What Is a Corporate Resolution?
A corporate resolution is an internal document that records important decisions made by a corporation’s board of directors or shareholders. Resolutions are used to record and confirm major decisions made by the company and can be used to ratify past actions or pre-approve future ones.
Unless otherwise stated in the bylaws, resolutions typically require a quorum (a majority) of the board or shareholders to be present and vote in favor of the resolution for it to pass. Some decisions, such as those involving mergers or acquisitions, may require a supermajority (usually two-thirds) vote.
Corporate resolutions typically cover topics such as:
- Approving corporate bylaws or amendments thereto
- Electing or removing corporate officers
- Opening a corporate bank account
- Approving the sale of corporate assets
- Authorizing the lease or purchase of real estate
- Authorizing the issuance of shares of stock
- Declaring dividends
- Approving mergers or acquisitions
- Authorizing the incurrence of debt
- Establishing employee stock option plans
- Creating committees, such as an audit committee or compensation committee
- Adopting corporate policies
When Should You Use a Corporate Resolution?
A corporate resolution should be used whenever the board of directors or shareholders need to make a formal, binding decision on behalf of the corporation. Boards often use a corporate resolution as legal documentation for compliance purposes, however, a resolution could be for routine matters, such as approving a new bank account, or for more significant decisions, such as authorizing a major purchase.
Whenever an important decision needs to be made, every state requires the use of Corporate resolutions to preserve the limited liability of its owners.
Corporate resolutions can also be used to ratify past actions that were taken without prior approval, such as entering into a contract or hiring a new employee. In these cases, the resolution retroactively gives the necessary approval to the actions that were taken.
What Are the Steps for Creating a Corporate Resolution?
The first step in creating a corporate resolution is to determine who needs to approve the decision: the board of directors, the shareholders, or both. Once that has been determined, you will need to give proper notice of the meeting where the resolution will be voted on.
At a meeting of the board of directors, the resolution should be formally introduced and a vote should be taken. If the resolution passes, it should be signed by the appropriate parties and filed with the corporate records.
What Should Go in a Corporate Resolution?
The easiest way to write a corporate resolution is to use a template. There are many different templates available online, or you can create your own.
When creating your resolution, be sure to include the following information:
- The name of the corporation
- The date of the meeting
- The type of meeting (regular, special, annual, etc.)

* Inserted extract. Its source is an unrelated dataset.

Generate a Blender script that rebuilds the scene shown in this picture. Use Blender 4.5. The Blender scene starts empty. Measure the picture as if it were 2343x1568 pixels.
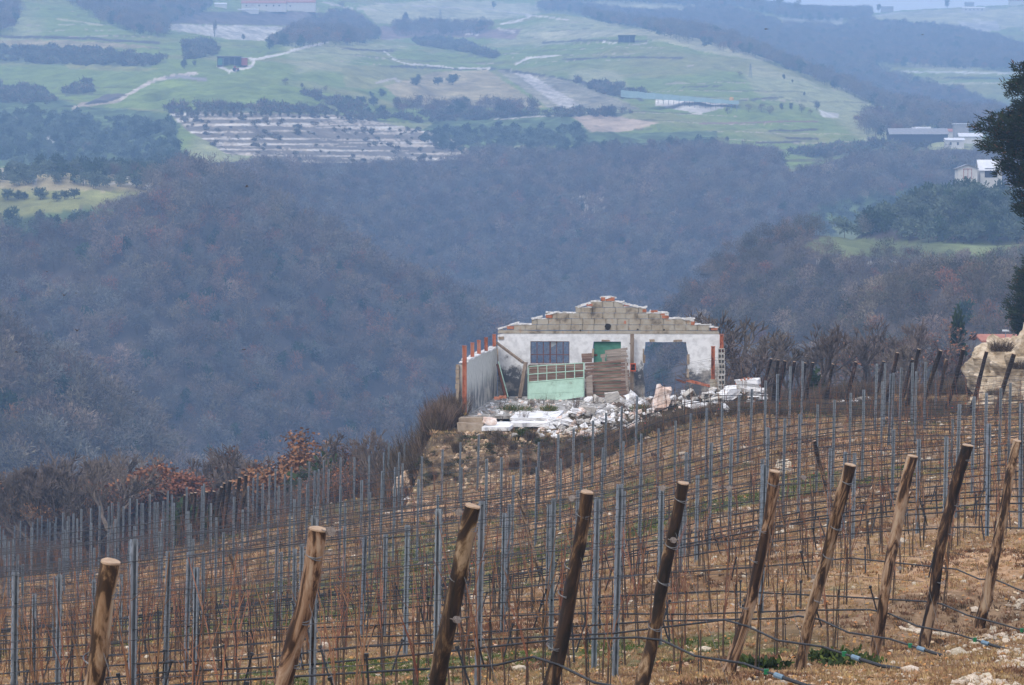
import bpy, bmesh, math, random
import numpy as np
from mathutils import Vector, Matrix
R = math.radians
SC = bpy.context.scene
COL = SC.collection
random.seed(7); RNG = np.random.default_rng(7)
# ---------------------------------------------------------------- camera, light, air
F = 7000.0; PIT = math.atan(234 / F); CP, SP = math.cos(PIT), math.sin(PIT)
cam = bpy.data.cameras.new('camera'); co = bpy.data.objects.new('camera', cam); COL.objects.link(co)
co.location = (0, 0, 0); co.rotation_euler = (math.pi / 2 - PIT, 0, 0)
cam.sensor_width = 36; cam.lens = F / 2342 * 36; cam.clip_start = .5; cam.clip_end = 20000
cam.dof.use_dof = True; cam.dof.focus_distance = 110; cam.dof.aperture_fstop = 22
SC.camera = co
SUN_EL, SUN_AZ = R(50), R(-145)          # azimuth measured from +Y towards +X: behind the camera, from the left
W = bpy.data.worlds.new('World'); SC.world = W; W.use_nodes = True
nt = W.node_tree; bg = nt.nodes['Background']
sky = nt.nodes.new('ShaderNodeTexSky'); sky.sky_type = 'NISHITA'; sky.sun_disc = False
sky.sun_elevation = SUN_EL; sky.sun_rotation = SUN_AZ; sky.dust_density = 4.0; sky.air_density = 1.0; sky.ozone_density = 1.5
cn = nt.nodes.new('ShaderNodeTexNoise'); cn.inputs['Scale'].default_value = 3; cn.inputs['Detail'].default_value = 4     # thin even cloud over the clear-sky colour
cr_ = nt.nodes.new('ShaderNodeValToRGB'); cr_.color_ramp.elements[0].color = (6.6, 6.6, 7.4, 1); cr_.color_ramp.elements[1].color = (7.6, 7.55, 8.2, 1); nt.links.new(cn.outputs[0], cr_.inputs[0])
mx_ = nt.nodes.new('ShaderNodeMix'); mx_.data_type = 'RGBA'; mx_.inputs['Factor'].default_value = .8
nt.links.new(sky.outputs[0], mx_.inputs['A']); nt.links.new(cr_.outputs[0], mx_.inputs['B']); nt.links.new(mx_.outputs['Result'], bg.inputs[0]); bg.inputs[1].default_value = 0.12
sl = bpy.data.lights.new('sun', 'SUN'); sl.energy = 1.2; sl.angle = R(22); sl.color = (1, .95, .88)
so = bpy.data.objects.new('sun', sl); COL.objects.link(so)
sd = Vector((math.sin(SUN_AZ) * math.cos(SUN_EL), math.cos(SUN_AZ) * math.cos(SUN_EL), math.sin(SUN_EL)))
so.rotation_euler = sd.to_track_quat('Z', 'Y').to_euler()
vs = SC.view_settings; vs.view_transform = 'Standard'; vs.look = 'None'; vs.exposure = 0.62; vs.gamma = 1
SC.cycles.use_denoising = True; SC.cycles.max_bounces = 4; SC.cycles.volume_bounces = 1
SC.cycles.transparent_max_bounces = 4; SC.cycles.diffuse_bounces = 2; SC.cycles.glossy_bounces = 1

# ---------------------------------------------------------------- maths
def pt(u, v, D):                          # photo pixel (2342 wide) + distance along the view -> world point
    a = (u - 1171) / F; b = (784 - v) / F
    x, y, z = a, CP + b * SP, -SP + b * CP
    return Vector((x / y * D, D, z / y * D))
def pix(X, Y, Z):
    X, Y, Z = np.asarray(X, float), np.asarray(Y, float), np.asarray(Z, float)
    f = Y * CP - Z * SP; up = Y * SP + Z * CP
    return 1171 + X / f * F, 784 - up / f * F
# ---------------------------------------------------------------- object helpers
def tag(o, label=None, cat=None, group=None, kind=None):
    if label: o['label'] = label
    if cat: o['category'] = cat
    if group: o['group'] = group
    if kind or cat: o['kind'] = kind or 'thing'
    return o
def thing(name, label, cat, loc=(0, 0, 0), rz=0, group=None, rot=None, parent=None):
    o = bpy.data.objects.new(name, None); COL.objects.link(o); o.empty_display_size = .2
    o.location = loc; o.rotation_euler = rot if rot else (0, 0, rz)
    return tag(o, label, cat, group)
def put(name, me, parent=None, loc=None, rz=None, rot=None):
    o = bpy.data.objects.new(name, me); COL.objects.link(o)
    if parent is not None: o.parent = parent
    if loc is not None: o.location = loc
    if rz is not None: o.rotation_euler = (0, 0, rz)
    if rot is not None: o.rotation_euler = rot
    return o
class MB:
    """collects vertices and faces for one mesh"""
    def __init__(s): s.v = []; s.f = []; s.mi = []
    def add(s, vs, fs, mi=0):
        n = len(s.v); s.v += [tuple(p) for p in vs]; s.f += [tuple(i + n for i in f) for f in fs]; s.mi += [mi] * len(fs)
        return s
    def box(s, c, d, rz=0, M=None, mi=0, jit=0):
        hx, hy, hz = d[0] / 2, d[1] / 2, d[2] / 2
        ps = [Vector((sx * hx, sy * hy, sz * hz)) for sz in (-1, 1) for sx, sy in ((-1, -1), (1, -1), (1, 1), (-1, 1))]
        if jit: ps = [p + Vector([random.uniform(-jit, jit) for _ in range(3)]) for p in ps]
        m = M if M is not None else Matrix.Rotation(rz, 3, 'Z')
        ps = [m @ p + Vector(c) for p in ps]
        return s.add(ps, [(3, 2, 1, 0), (4, 5, 6, 7), (0, 1, 5, 4), (1, 2, 6, 5), (2, 3, 7, 6), (3, 0, 4, 7)], mi)
    def tube(s, pts, rad, n=6, mi=0, cap=True, sq=1.0):
        pts = [Vector(p) for p in pts]; rings = []
        k = len(pts); vs = []
        for i, p in enumerate(pts):
            t = (pts[min(i + 1, k - 1)] - pts[max(i - 1, 0)]).normalized()
            a = Vector((0, 0, 1)) if abs(t.z) < .9 else Vector((1, 0, 0))
            x = t.cross(a).normalized(); y = t.cross(x)
            r = rad[i] if hasattr(rad, '__len__') else rad
            for j in range(n):
                an = 2 * math.pi * j / n
                vs.append(p + x * math.cos(an) * r + y * math.sin(an) * r * sq)
        fs = [(i * n + j, i * n + (j + 1) % n, (i + 1) * n + (j + 1) % n, (i + 1) * n + j) for i in range(k - 1) for j in range(n)]
        if cap: fs += [tuple(range(n))[::-1], tuple((k - 1) * n + j for j in range(n))]
        return s.add(vs, fs, mi)
    def prism(s, poly, y0, y1, mi=0):
        """poly: (x,z) outline, extruded along y"""
        n = len(poly); vs = [(x, y0, z) for x, z in poly] + [(x, y1, z) for x, z in poly]
        return s.add(vs, [tuple(range(n)), tuple(range(2 * n - 1, n - 1, -1))] + [(i, i + n, (i + 1) % n + n, (i + 1) % n) for i in range(n)], mi)
    def mesh(s, name, *mats):
        me = bpy.data.meshes.new(name); me.from_pydata([tuple(p) for p in s.v], [], s.f)
        for m in mats: me.materials.append(m)
        if any(s.mi): me.polygons.foreach_set('material_index', s.mi)
        me.update(); return me
    def build(s, name, mats, parent=None, **k):
        mats = mats if isinstance(mats, (list, tuple)) else [mats]
        return put(name, s.mesh(name, *mats), parent, **k)
def np_mesh(name, V, Fc, mats, mi=None, smooth=False):
    me = bpy.data.meshes.new(name); V = np.asarray(V, np.float32); Fc = np.asarray(Fc, np.int32); k = Fc.shape[1]
    me.vertices.add(len(V)); me.vertices.foreach_set('co', V.ravel())
    me.loops.add(Fc.size); me.loops.foreach_set('vertex_index', Fc.ravel())
    me.polygons.add(len(Fc)); me.polygons.foreach_set('loop_start', np.arange(0, Fc.size, k, dtype=np.int32))
    me.polygons.foreach_set('loop_total', np.full(len(Fc), k, np.int32))
    for m in mats: me.materials.append(m)
    if mi is not None: me.polygons.foreach_set('material_index', np.asarray(mi, np.int32))
    if smooth: me.polygons.foreach_set('use_smooth', np.ones(len(Fc), bool))
    me.update(calc_edges=True); return me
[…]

- The purpose of the meeting
- The text of the resolution
- The names of the people who introduced and seconded the resolution
- The vote tally
- The signatures of the corporate officers
Download a Free Corporate Resolution Form
What Are the Different Types of Corporate Resolutions?
There are many different types of corporate resolutions, depending on the purpose of the resolution. Some of the most common types of resolutions include:
- By-law resolutions: These resolutions are used to approve or amend the bylaws of the corporation.
- Elective resolutions: These resolutions are used to elect or remove corporate officers.
- Asset sale resolutions: These resolutions are used to authorize the sale of corporate assets.
- Stock issuance resolutions: These resolutions are used to authorize the issuance of new shares of stock.
- Dividend resolutions: These resolutions are used to declare dividends.
- Merger and acquisition resolutions: These resolutions are used to approve mergers or acquisitions.
- Debt resolutions: These resolutions are used to authorize the incurrence of debt.
- Budget resolutions: These resolutions are used to approve the corporate budget.
Corporate resolutions can be either special or ordinary. Special resolutions require a higher threshold of approval than ordinary resolutions and are typically used for more significant decisions, such as amending the bylaws or authorizing a major purchase.
Ordinary resolutions are often used for less significant decisions, such as ratifying past actions or approving the corporate budget.